The third aspect has become a pivotal piece of the project as it matures; however, Sikes said it was one that, at first, was unexpected.

“The final, unforeseen benefit of that program was that the providers got a chance to network amongst themselves,” he concluded. “The importance of the peer networking component was evident right away. Family child care providers are often isolated, and never get the chance to compare notes with others. Through meeting each other regularly at training sessions, they were able to discuss common issues, and draw from each others’ strengths.”

Granting Wishes

Helen Shea, family child care coordinator at Square One, said the state requires that small business training be made available to FCCs, but due to a lack of funding, Square One’s role in providing this assistance has long been smaller than the early-childhood provider would have liked.
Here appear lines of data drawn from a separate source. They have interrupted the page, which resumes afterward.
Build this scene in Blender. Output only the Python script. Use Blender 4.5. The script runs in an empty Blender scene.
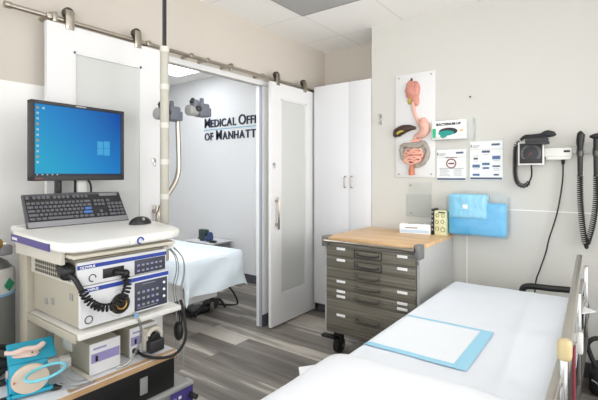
import bpy, bmesh, math, random
from mathutils import Vector, Matrix, noise
random.seed(7)
PI = math.pi
scene = bpy.context.scene
COL = scene.collection
YAW = math.radians(36.93)

# ------------------------------------------------------------------ materials
def lin(c):
    r = []
    for v in c:
        v = v / 255.0
        r.append(v / 12.92 if v <= 0.04045 else ((v + 0.055) / 1.055) ** 2.4)
    return (r[0], r[1], r[2], 1.0)

def newmat(name):
    m = bpy.data.materials.new(name); m.use_nodes = True
    nt = m.node_tree
    b = nt.nodes['Principled BSDF']
    return m, nt, b

def mat(name, col, rough=0.5, metal=0.0, var=0.05, scale=18.0, bump=0.0, bscale=60.0, spec=0.5, stretch=(1, 1, 1), coat=0.0):
    m, nt, b = newmat(name)
    b.inputs['Roughness'].default_value = rough
    b.inputs['Metallic'].default_value = metal
    b.inputs['Specular IOR Level'].default_value = spec
    b.inputs['Coat Weight'].default_value = coat
    tc = nt.nodes.new('ShaderNodeTexCoord')
    mp = nt.nodes.new('ShaderNodeMapping'); mp.inputs['Scale'].default_value = stretch
    nt.links.new(tc.outputs['Object'], mp.inputs['Vector'])
    n = nt.nodes.new('ShaderNodeTexNoise'); n.inputs['Scale'].default_value = scale; n.inputs['Detail'].default_value = 4
    nt.links.new(mp.outputs['Vector'], n.inputs['Vector'])
    mix = nt.nodes.new('ShaderNodeMix'); mix.data_type = 'RGBA'
    c = lin(col)
    mix.inputs['A'].default_value = tuple(max(0, v * (1 - var)) for v in c[:3]) + (1,)
    mix.inputs['B'].default_value = tuple(min(1, v * (1 + var)) for v in c[:3]) + (1,)
    nt.links.new(n.outputs['Fac'], mix.inputs['Factor'])
    nt.links.new(mix.outputs['Result'], b.inputs['Base Color'])
    if bump > 0:
        n2 = nt.nodes.new('ShaderNodeTexNoise'); n2.inputs['Scale'].default_value = bscale; n2.inputs['Detail'].default_value = 3
        nt.links.new(mp.outputs['Vector'], n2.inputs['Vector'])
        bp = nt.nodes.new('ShaderNodeBump'); bp.inputs['Strength'].default_value = bump; bp.inputs['Distance'].default_value = 0.01
        nt.links.new(n2.outputs['Fac'], bp.inputs['Height'])
        nt.links.new(bp.outputs['Normal'], b.inputs['Normal'])
    return m

def emis(name, col, strength):
    m, nt, b = newmat(name)
    b.inputs['Base Color'].default_value = (0, 0, 0, 1)
    b.inputs['Emission Color'].default_value = lin(col)
    b.inputs['Emission Strength'].default_value = strength
    b.inputs['Roughness'].default_value = 0.3
    return m

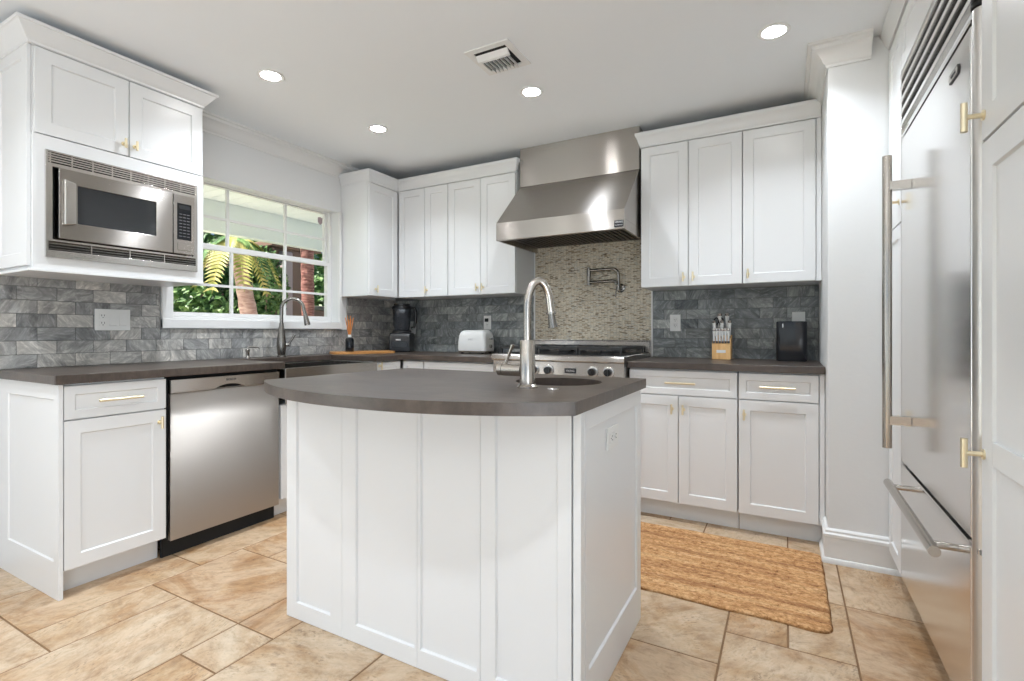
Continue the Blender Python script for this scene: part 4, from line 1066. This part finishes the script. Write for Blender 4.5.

“We were trying to get by on teaching policies and procedures,” she said. “State funding has truly been inadequate.”

She added that a lack of support and funding is also a reality for FCCs, who receive approximately $25 per child in reimbursement for providing child care services.

“That’s barely enough to make ends meet,” said Shea. “It’s very difficult for them — there’s no room for error.”

Due in part to these pressures, Shea said interest in the pilot training and loan program was high enough to necessitate a lottery draw for participants, and that bodes well for the future of the initiative.

What’s even better, however, is the $45,000 grant the WMEF has just received to prolong and expand the FCC assistance program. Awarded by the Davis Foundation, the grant will allow the partnership to serve providers in Holyoke as well as Greater Springfield, and to enter into a third collaboration with the Valley Opportunity Council (VOC) based in Holyoke to offer a greater number of training opportunities for eligible FCCs in Holyoke, Chicopee, Springfield, Westfield, Agawam, West Springfield, and South Hadley.

The next generation of the program will offer training from PET, peer support from Square One, and a similar set of loans from the WMEF, as well as a new set of business and child care courses provided by the VOC. Sikes said the WMEF is also exploring the possibility of identifying, or even inventing, a health care insurance program to collectively serve FCCs that participate in the program.

“The way these things go is the private money comes in first, and that’s when we get a chance to be innovative and prove that a program works,” he explained. “Then, the public money follows, and that’s about where we are now.”

But it’s a position that includes a modicum of power, that this partnership is working to leverage.

“This is something we’d like to see funded permanently,” said Sikes, “and we have some positive, loud voices helping us get there.”